A pesar de esta debilidad, Kioto tiene el enorme valor de haber demostrado con hechos y datos que la reducción de las emisiones de CO2 y otros gases de efecto invernadero es posible, y de haber mostrado al mundo la ruta de la descarbonización de la economía. Es por ello destacable su valor, ya que estableció también la arquitectura de lo que sería posteriormente el Acuerdo de París. De hecho, París es notablemente más débil que Kioto, aunque su principal diferencia es que incluye a los países en vías de desarrollo, que no estuvieron incluidos en el Protocolo de Kioto.

Una característica relevante de aquel acuerdo es que los compromisos fueron «vinculantes», es decir, obligaban a los países firmantes a cumplirlos. No todos los países debían reducir sus emisiones en la misma cantidad. El éxito de Kioto fue notable, ya que consiguió en su primera fase una reducción del 22,6%. Es en el establecimiento de objetivos y obligaciones concretas donde Kioto ha obtenido su mayor éxito, al haber conseguido de manera efectiva una notable reducción de emisiones en los países firmantes.

Otros aspectos del Protocolo de Kioto han sido más polémicos. En concreto, la introducción de mecanismos de mercado para el comercio de CO2 es su medida más discutida. Algunos países como España, que no cumplieron con los objetivos de reducción, pudieron paliar su incumplimiento comprando derechos de emisión a terceros países. Con el establecimiento del mercado de CO2 se facilitó un agujero de salida con el que algunos países justificaron su incumplimiento. De hecho se concedieron unos derechos de emisión tan altos que dejaron el precio de CO2 por los suelos, lo cual facilitó esa vía de escape barata a los incumplidores. Otra herramienta polémica de Kioto fueron los Mecanismos de Desarrollo Limpio. Se trata de subvenciones de los países industrializados a proyectos concretos en terceros países, cuya característica debía ser que ayudaran a la reducción de emisiones. Aunque la idea era buena, ya que buscaban incentivar la ayuda al desarrollo en términos de sostenibilidad, el resultado final no ha estado exento de polémica: diversas investigaciones mostraron que muchos de esos proyectos eran tapaderas para cuestiones no necesariamente positivas en materia climática o ecológica, como plantaciones de especies de crecimiento rápido o proyectos hidroeléctricos de gran impacto ambiental.

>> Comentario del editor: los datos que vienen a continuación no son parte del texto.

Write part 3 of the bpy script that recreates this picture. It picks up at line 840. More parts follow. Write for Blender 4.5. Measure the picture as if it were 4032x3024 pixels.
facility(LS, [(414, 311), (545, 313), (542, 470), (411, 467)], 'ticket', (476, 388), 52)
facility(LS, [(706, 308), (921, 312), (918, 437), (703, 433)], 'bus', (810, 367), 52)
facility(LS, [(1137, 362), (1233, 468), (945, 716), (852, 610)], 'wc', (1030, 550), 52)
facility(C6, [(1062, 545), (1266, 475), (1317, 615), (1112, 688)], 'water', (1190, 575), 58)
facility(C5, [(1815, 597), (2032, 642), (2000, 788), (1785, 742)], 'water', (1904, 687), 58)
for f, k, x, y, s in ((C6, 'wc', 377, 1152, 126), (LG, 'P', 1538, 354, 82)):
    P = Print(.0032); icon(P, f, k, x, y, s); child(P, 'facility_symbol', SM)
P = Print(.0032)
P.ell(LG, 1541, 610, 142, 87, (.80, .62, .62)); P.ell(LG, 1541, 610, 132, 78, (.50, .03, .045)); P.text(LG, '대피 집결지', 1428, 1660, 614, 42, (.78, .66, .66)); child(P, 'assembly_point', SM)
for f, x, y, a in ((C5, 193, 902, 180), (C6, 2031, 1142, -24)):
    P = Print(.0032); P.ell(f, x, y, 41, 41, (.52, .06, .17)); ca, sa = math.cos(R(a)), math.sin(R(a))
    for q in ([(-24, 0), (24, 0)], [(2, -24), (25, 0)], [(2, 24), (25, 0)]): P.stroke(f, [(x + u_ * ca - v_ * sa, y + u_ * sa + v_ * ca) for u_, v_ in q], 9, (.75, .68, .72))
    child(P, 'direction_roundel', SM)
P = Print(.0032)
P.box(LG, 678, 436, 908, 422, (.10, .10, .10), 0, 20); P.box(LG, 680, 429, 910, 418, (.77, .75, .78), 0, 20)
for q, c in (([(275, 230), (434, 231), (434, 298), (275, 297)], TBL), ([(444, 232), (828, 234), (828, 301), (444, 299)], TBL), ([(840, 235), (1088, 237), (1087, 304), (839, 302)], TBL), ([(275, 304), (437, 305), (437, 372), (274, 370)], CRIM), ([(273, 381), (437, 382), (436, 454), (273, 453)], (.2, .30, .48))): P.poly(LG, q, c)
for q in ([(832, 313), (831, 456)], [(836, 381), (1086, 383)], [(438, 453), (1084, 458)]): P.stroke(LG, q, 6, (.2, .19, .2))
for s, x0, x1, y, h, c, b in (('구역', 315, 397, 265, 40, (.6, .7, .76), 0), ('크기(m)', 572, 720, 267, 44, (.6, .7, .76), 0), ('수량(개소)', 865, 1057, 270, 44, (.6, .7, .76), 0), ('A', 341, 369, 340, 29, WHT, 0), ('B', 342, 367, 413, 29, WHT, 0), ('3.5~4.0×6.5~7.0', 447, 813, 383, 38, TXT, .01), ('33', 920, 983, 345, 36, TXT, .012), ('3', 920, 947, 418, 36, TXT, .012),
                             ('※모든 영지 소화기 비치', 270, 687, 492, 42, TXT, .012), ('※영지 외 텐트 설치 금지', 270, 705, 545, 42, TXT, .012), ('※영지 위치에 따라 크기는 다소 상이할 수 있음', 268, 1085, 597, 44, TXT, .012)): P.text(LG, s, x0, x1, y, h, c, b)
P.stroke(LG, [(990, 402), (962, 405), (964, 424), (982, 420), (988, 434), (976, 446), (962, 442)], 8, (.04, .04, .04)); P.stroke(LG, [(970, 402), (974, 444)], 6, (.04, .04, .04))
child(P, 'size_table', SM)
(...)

A día de hoy nos vemos en la obligación de acelerar las acciones contra el cambio climático. El Protocolo de Kioto nos muestra algunas de las fórmulas que han funcionado bien, y también algunos caminos que no deben volver a seguirse. Su mayor éxito, sin duda, la superación de los objetivos de reducción planteados, desde el 5% hasta el 22,6%, lo cual es más que notable. Ello se ha debido en gran parte a que esos objetivos han sido vinculantes, cosa que no ocurre con el Acuerdo de París. La lentitud con que se desarrolló Kioto no puede repetirse ahora. No tenemos tiempo. Es urgente comenzar el proceso global de reducción de emisiones. Esperemos que el camino recorrido con Kioto sirva para aprender las lecciones de lo que se hizo bien, y evitar los errores. La urgencia climática es acuciante y ya, ahora, es el momento de acelerar el proceso de descarbonización de la economía.